Si l’on remonte dans le passé de ce pays, bien avant qu’ait été créé le canton actuel des Grisons, que voit-on ? Un État souverain, formé de trois ligues dont chacune a gardé une part de souveraineté ; né d’un serment, comme la Confédération elle-même, du serment juré sous l’érable de Trons, au commencement du XVe siècle ; prospère dès le XVIe siècle, adulte, constitué, pourvu, au XVIIe siècle[1], d’un gouvernement qui, depuis lors, n’a guère changé. C’était un gouvernement de trois chefs, die drei Haupter : un pour chaque ligue, un pour la Ligue Grise, un pour la Maison de Dieu, un pour les Dix Judicatures. Les trois chefs se réunissaient aussi souvent qu’il était nécessaire et, quand ils le jugeaient utile, convoquaient l’assemblée des délégués des trois ligues[2]. Chacune de ces trois ligues avait sa Diète, qui en était comme le Grand Conseil. Le district n’avait pas d’existence politique. La base de l’État était le cercle, la judicature, et, dans le cercle, l’élément vivant était la commune.
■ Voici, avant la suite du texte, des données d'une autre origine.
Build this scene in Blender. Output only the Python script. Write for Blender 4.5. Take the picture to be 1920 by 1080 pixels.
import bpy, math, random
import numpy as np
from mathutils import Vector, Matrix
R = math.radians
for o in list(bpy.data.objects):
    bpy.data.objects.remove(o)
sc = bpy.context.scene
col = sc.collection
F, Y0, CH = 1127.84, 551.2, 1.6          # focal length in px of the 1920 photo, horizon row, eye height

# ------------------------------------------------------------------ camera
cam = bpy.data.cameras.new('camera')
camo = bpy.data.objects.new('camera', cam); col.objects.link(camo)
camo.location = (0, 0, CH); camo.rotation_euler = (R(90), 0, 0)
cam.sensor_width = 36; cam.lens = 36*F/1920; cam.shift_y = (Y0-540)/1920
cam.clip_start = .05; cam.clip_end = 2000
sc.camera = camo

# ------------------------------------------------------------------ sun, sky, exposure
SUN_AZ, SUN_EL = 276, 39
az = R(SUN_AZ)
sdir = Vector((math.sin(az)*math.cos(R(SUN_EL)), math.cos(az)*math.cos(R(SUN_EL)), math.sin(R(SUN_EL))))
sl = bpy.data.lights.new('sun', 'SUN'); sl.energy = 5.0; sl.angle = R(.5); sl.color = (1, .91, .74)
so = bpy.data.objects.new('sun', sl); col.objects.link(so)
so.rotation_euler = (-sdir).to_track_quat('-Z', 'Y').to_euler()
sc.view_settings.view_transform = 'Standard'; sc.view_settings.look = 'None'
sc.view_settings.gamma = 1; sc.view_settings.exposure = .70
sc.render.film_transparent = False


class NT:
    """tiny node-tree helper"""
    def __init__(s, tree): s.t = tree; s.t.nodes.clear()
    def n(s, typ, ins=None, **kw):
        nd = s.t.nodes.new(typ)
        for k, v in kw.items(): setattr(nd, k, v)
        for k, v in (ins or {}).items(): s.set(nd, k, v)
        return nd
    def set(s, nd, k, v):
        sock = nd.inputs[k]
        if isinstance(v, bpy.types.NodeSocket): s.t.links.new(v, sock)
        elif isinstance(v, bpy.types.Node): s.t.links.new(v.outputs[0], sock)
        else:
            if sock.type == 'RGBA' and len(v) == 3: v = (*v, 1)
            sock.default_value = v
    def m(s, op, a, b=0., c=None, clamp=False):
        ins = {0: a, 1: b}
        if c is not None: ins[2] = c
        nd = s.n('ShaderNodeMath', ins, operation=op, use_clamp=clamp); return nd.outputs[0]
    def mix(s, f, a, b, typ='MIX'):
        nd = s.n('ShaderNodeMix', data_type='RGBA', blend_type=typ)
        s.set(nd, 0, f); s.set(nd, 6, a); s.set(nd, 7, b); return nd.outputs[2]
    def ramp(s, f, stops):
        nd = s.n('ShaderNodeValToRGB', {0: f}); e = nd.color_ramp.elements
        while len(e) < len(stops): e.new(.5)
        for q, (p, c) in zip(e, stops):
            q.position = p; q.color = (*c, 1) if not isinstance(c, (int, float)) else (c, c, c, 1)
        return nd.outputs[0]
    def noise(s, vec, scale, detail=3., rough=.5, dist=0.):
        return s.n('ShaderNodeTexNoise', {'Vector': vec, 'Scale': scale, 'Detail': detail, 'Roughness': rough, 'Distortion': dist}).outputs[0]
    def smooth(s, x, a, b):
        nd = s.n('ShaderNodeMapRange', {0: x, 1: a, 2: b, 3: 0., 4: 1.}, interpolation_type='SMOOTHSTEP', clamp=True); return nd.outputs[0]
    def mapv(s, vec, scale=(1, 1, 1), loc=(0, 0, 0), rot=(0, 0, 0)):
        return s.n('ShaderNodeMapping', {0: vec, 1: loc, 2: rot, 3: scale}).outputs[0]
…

C’est ce qui distingue l’État grison de l’État moderne, ce qui lui imprime un cachet de haute originalité : la commune y tient la première place. Toute la vie publique tourne autour d’elle ; elle est l’unité morale, sociale et politique ; elle est un État en miniature ; elle est, c’est-à-dire : elle était, car tout ce qu’elle est maintenant, la commune grisonne l’était — et plus encore — dans le passé. Elle avait tous les droits et tous les pouvoirs. Elle décidait en maîtresse de ses intérêts temporels et de ses intérêts spirituels. Au temps de la Réforme, ce n’est pas l’État, ce ne sont pas les ligues, ce n’est pas même le cercle ou la judicature, qui ont été appelés à se prononcer sur la foi. Les articles d’Hanz, cette Magna Charta de la liberté grisonne, réservent à la commune les résolutions en matière religieuse[3]. La commune était, comme elle l’est maintenant et d’une propriété moins contestée encore, propriétaire

  1. Vov. Monsignor Scotti, Relalione, etc.
  2. Ibid.. p. 77-78.
  3. Les Articles d’Ilanz sont de 1522. Dans certaines communes, la religion a été choisie à la majorité d’une seule voix, que les traditions populaires attribuent, selon les cas, soit à un ange, soit à un diable.